Essa é uma pergunta muito importante porque, na realidade, não há nenhum lugar, nada realmente organizado para acomodá-las. Quase toda semana novos bairros são invadidos, portanto, toda vez milhares de pessoas precisam fugir e, muitas vezes, não podem voltar para suas casas. Porque quando um bairro é invadido por uma nova gangue, as pessoas não se sentem mais seguras. Muitas pessoas morreram tentando voltar para casa. Na maioria das vezes, as pessoas recorrem a algum membro da família que as acolhe inicialmente. Mas isso dura apenas alguns dias, pois logo se torna insuportável. As famílias já vivem em casas pequenas, muitas vezes em um quarto com dez pessoas. Quando uma nova família chega, é realmente muito difícil. Além disso, as pessoas que chegam muitas vezes perderam tudo e dependem da família que as acolhe. É realmente complicado… Atualmente, vemos pessoas dormindo na rua com seus filhos, algo que não existia antes em Porto Príncipe.
Vocês vêm em auxílio de tantas crianças de rua, menores abandonados. Sem a Igreja, sem esse trabalho realizado por vocês, qual seria o futuro delas?

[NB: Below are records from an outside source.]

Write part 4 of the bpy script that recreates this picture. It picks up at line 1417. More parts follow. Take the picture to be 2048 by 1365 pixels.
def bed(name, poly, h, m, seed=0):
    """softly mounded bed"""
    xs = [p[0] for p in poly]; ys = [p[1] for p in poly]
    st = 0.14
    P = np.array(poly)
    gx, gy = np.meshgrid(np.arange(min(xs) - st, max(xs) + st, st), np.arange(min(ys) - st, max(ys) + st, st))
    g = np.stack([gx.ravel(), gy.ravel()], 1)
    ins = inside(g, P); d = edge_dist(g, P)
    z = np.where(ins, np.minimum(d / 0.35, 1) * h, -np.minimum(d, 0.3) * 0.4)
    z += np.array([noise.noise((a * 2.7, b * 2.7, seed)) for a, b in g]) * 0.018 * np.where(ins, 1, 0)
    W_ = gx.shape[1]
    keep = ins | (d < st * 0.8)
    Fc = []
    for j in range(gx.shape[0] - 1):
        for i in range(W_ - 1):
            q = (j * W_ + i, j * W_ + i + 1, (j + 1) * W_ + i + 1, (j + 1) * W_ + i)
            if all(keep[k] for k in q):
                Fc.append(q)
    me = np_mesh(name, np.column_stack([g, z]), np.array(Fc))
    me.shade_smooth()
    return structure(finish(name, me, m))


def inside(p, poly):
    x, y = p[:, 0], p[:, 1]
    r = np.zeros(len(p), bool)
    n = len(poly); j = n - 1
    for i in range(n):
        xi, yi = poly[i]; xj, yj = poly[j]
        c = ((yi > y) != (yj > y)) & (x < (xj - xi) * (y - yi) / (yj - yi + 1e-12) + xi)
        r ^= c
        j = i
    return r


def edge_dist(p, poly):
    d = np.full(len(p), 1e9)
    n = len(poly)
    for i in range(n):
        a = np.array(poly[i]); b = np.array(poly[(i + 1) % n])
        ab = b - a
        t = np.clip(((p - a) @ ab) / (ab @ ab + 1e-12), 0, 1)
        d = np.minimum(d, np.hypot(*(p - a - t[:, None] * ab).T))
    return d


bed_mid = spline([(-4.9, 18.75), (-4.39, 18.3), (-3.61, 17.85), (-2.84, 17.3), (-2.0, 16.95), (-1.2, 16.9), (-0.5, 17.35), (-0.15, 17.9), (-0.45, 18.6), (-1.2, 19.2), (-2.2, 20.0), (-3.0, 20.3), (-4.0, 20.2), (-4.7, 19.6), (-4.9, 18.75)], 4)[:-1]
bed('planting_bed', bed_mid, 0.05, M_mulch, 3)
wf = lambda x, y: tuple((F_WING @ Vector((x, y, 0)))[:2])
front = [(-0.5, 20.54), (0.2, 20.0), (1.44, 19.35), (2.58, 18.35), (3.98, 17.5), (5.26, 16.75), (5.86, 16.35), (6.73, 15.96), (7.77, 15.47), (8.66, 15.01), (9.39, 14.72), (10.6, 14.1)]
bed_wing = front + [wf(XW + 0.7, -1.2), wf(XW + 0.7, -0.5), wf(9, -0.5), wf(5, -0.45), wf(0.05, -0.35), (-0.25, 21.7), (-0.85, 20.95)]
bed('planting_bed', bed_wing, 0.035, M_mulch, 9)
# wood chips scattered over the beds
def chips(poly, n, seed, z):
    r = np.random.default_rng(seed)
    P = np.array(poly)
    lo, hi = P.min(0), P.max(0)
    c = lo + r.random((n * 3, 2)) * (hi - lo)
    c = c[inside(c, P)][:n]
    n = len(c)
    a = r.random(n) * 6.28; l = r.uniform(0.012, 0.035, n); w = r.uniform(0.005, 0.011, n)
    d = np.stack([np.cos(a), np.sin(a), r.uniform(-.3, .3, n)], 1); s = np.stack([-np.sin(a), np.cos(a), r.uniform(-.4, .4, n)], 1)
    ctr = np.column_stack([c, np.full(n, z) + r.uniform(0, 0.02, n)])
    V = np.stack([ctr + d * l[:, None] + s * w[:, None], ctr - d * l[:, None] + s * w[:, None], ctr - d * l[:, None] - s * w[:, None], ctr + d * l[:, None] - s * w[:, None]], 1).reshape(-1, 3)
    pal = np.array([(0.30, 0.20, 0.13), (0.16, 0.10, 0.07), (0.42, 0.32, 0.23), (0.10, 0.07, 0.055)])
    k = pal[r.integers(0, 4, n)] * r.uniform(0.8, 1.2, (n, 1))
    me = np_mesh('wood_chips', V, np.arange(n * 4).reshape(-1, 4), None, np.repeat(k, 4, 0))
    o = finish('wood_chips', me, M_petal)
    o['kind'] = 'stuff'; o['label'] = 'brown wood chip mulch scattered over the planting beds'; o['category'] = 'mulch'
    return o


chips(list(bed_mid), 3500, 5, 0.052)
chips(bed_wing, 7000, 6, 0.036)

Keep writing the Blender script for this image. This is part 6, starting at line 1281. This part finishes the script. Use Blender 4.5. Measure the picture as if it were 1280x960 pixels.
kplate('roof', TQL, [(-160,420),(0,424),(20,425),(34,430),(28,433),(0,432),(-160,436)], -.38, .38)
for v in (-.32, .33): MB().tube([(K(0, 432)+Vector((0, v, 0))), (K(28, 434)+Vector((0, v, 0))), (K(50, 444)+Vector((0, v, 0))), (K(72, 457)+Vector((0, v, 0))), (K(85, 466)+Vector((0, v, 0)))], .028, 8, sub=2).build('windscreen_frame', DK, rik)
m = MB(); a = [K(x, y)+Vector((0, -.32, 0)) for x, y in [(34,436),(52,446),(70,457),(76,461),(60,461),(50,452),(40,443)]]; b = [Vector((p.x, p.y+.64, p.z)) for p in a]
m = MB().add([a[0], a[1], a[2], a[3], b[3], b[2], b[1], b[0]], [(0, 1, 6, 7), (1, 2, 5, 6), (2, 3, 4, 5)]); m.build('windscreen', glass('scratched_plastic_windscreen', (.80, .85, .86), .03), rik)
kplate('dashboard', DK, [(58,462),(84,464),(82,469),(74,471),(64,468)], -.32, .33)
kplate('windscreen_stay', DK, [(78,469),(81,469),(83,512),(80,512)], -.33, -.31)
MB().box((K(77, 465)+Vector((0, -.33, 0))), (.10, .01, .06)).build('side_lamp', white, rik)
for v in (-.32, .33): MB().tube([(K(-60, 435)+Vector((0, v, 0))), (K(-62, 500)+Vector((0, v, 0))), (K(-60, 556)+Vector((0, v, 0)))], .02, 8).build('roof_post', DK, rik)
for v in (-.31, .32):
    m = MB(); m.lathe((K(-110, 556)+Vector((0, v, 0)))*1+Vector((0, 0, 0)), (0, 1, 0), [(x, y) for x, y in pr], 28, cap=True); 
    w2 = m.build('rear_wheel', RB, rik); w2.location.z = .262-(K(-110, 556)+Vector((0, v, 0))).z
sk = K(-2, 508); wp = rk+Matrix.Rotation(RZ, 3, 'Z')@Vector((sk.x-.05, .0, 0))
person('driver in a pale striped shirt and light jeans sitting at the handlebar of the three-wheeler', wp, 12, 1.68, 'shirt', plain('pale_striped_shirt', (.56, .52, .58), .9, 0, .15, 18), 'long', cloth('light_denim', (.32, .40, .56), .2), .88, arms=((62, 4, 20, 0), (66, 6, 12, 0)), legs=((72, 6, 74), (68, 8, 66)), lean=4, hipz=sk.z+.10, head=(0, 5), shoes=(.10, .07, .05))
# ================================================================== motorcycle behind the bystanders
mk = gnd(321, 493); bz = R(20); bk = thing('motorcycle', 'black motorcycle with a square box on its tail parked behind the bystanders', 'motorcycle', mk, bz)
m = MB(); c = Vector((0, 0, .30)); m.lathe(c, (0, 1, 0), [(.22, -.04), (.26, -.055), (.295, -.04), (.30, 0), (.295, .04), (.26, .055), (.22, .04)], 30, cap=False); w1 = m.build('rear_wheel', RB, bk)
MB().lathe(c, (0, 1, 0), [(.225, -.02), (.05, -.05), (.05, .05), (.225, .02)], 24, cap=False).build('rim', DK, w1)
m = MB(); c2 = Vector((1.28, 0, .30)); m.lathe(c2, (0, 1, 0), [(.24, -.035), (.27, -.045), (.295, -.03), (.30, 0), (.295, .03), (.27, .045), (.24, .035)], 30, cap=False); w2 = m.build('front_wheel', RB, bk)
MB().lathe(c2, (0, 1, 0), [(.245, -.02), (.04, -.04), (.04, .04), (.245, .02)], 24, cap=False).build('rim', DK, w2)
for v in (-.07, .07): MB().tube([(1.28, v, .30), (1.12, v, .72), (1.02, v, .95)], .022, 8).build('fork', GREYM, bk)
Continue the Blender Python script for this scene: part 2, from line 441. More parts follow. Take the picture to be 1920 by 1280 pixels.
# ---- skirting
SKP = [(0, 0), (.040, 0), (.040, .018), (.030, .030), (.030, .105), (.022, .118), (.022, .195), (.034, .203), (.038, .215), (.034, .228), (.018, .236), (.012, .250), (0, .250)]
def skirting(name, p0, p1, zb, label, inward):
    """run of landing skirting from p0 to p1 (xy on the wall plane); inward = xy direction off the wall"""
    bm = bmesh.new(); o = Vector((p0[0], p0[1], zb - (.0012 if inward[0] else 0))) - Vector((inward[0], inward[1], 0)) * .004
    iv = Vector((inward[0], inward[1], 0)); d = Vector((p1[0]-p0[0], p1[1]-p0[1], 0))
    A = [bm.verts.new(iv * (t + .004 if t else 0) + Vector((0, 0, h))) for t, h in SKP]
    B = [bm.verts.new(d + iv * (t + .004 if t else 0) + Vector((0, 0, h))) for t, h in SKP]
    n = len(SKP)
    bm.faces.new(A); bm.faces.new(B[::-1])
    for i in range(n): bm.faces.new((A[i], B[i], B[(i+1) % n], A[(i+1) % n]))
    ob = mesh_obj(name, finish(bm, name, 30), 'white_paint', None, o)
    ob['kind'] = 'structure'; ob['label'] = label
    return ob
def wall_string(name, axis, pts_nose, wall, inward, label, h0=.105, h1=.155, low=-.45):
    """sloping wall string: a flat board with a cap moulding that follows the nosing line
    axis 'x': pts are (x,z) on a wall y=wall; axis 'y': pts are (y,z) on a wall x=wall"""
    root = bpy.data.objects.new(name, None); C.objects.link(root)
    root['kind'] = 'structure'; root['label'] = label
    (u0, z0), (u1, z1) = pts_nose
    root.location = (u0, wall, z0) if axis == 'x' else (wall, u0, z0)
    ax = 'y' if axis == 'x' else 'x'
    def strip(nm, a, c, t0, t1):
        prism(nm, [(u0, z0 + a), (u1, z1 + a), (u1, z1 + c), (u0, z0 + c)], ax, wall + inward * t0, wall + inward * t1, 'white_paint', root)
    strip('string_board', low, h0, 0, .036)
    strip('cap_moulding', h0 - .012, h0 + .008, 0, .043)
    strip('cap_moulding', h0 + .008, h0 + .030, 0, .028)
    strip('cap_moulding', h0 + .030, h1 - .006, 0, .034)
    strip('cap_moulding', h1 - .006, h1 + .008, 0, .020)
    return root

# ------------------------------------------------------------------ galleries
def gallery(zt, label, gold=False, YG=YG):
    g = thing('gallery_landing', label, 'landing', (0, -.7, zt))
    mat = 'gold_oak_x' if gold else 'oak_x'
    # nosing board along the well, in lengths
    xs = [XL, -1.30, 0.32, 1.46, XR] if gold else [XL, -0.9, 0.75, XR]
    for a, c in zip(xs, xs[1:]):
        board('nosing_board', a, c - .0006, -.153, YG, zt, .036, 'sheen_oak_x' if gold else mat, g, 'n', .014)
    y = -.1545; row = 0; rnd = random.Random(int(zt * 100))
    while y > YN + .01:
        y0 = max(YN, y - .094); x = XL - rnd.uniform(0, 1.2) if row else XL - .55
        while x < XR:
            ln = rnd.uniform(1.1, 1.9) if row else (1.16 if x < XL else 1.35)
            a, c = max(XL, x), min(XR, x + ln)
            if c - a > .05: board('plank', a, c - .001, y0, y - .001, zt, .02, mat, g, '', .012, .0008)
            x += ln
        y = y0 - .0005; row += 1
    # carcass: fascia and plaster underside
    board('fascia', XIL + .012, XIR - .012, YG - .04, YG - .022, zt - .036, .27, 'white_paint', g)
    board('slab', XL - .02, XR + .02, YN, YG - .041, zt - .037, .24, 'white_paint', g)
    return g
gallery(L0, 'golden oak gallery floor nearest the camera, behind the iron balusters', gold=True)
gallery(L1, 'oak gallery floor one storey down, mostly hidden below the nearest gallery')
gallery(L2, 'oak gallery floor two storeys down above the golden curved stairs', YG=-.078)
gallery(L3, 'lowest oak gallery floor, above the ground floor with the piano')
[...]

Estariam realmente abandonadas à própria sorte e à pobreza. O que aconteceria com elas? Só o Senhor sabe. Mas, há alguns dias, algumas mães me disseram: “Irmã, se a senhora não estivesse conosco, estaríamos todos mortos”. Acho que estavam exagerando um pouco, mas é isso que elas pensam, é isso que elas expressam. Às vezes até me pergunto como as pessoas conseguem sobreviver por vários dias sem comer e se privando de absolutamente tudo. O Senhor está presente. Acho que a resposta é esta: Ele está presente para elas. Ele pode estar presente por meu intermédio ou de alguma outra forma. Mas Ele nunca abandona seus filhos.